Earlier this month, Donald Trump declared via Twitter, “Looking back on history, who was treated worse, Alfonse Capone, legendary mob boss, killer and ‘Public Enemy Number One.’ or Paul Manafort, political operative & Reagan/Dole darling, now serving solitary confinement — although convicted of nothing?”
It wasn’t altogether clear where the president was going with the comparison, and the closer one looked at the argument, the less sense it made. Nevertheless, Trump apparently planted a Capone-related seed that continues to grow. In the hopes of defending the president, NRA spokesperson Dana Loesch has even turned the notorious gangster’s name into a verb. Media Matters highlighted her latest pitch:
“The moral argument over the president’s infidelities would never result in legal trouble. So they believe they have to take a lesson from the Clinton years and find a way to make it a legal problem. And that’s exactly what they’re using campaign finance for, an already unconstitutional set of laws to pull it off.
“They’re trying to Al Capone the president. I mean, you remember. Capone didn’t go down for murder. Elliot Ness didn’t put him in for murder. He went in for tax fraud. Prosecutors didn’t care how he went down as long as he went down. The same goes for Democrats. Whatever avenue is needed to bring down the president, they’ll take it.”

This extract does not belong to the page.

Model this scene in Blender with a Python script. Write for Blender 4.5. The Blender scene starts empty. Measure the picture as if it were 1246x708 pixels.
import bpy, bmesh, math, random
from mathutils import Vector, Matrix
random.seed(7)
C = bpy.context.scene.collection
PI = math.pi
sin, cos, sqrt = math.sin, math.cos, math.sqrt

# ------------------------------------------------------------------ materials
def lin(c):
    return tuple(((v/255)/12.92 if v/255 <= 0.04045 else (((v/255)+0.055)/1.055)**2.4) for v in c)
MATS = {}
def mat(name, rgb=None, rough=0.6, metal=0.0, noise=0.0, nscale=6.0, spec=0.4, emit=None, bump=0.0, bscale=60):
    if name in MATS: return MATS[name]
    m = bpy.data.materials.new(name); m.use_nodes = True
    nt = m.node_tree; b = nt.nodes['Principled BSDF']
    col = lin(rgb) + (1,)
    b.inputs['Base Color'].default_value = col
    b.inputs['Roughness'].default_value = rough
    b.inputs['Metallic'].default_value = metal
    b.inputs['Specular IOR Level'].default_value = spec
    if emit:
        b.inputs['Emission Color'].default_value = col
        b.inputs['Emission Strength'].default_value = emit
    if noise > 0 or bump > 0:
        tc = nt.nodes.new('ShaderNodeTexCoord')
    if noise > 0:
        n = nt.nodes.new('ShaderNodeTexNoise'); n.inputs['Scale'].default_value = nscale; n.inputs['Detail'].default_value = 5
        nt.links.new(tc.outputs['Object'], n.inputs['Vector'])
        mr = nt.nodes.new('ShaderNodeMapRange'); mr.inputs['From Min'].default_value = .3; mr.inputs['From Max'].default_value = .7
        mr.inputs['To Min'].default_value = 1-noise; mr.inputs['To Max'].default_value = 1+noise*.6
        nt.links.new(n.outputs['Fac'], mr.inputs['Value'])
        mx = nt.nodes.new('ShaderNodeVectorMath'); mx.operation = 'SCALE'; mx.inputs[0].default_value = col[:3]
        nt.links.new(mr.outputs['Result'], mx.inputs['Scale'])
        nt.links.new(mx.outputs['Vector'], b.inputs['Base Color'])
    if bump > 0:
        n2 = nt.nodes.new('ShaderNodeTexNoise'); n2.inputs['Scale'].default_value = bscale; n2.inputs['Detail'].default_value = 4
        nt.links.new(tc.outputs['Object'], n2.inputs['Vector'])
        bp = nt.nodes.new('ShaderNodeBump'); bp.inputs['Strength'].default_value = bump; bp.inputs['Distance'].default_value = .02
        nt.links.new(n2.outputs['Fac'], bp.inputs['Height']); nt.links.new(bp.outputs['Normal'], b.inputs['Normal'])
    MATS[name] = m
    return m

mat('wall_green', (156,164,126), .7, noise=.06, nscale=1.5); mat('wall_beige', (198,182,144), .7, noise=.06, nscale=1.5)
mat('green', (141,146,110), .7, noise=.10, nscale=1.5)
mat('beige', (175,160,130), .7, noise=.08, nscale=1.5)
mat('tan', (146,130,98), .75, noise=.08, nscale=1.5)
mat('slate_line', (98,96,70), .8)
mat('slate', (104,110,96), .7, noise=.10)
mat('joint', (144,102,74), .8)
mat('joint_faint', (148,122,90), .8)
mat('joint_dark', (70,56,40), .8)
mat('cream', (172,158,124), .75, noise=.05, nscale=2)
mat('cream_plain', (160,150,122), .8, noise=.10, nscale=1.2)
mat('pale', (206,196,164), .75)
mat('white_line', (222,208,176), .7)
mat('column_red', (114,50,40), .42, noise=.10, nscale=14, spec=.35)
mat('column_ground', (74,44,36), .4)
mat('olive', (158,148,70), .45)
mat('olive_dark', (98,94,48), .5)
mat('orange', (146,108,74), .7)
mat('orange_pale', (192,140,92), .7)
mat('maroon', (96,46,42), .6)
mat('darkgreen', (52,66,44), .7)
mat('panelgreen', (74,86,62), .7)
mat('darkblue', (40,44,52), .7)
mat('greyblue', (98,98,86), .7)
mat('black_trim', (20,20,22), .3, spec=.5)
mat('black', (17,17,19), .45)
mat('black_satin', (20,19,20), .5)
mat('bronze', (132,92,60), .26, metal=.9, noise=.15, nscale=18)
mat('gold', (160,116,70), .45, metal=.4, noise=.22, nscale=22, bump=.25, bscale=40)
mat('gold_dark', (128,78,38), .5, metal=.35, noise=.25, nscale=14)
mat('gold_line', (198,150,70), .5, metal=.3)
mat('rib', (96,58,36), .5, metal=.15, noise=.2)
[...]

Putting aside the question of what any of this has to do with the NRA’s ostensible agenda, I think I see where Loesch is going with this. Donald Trump is facing a wide variety of serious allegations, and his alleged campaign-finance-law violations seem less dramatic than some of the more alarming possibilities. She’s therefore drawing a parallel: just as Capone was busted for tax evasion instead of murder, Trump may face campaign-finance accusations instead of charges related to cooperation with the president’s Russian benefactors.
But there are some flaws in the NRA spokesperson’s case.
For example, Loesch presents the mob boss as some kind of victim. “Prosecutors,” she said, “didn’t care how he went down as long as he went down.” I’m not expert in Capone, but as I recall, law enforcement of the era considered the gangster to be a dangerous public menace who was careful to avoid being directly implicated in murders. Prosecutors suspected him of all kinds of offenses, many of them violent, but they struggled to make the charges stick.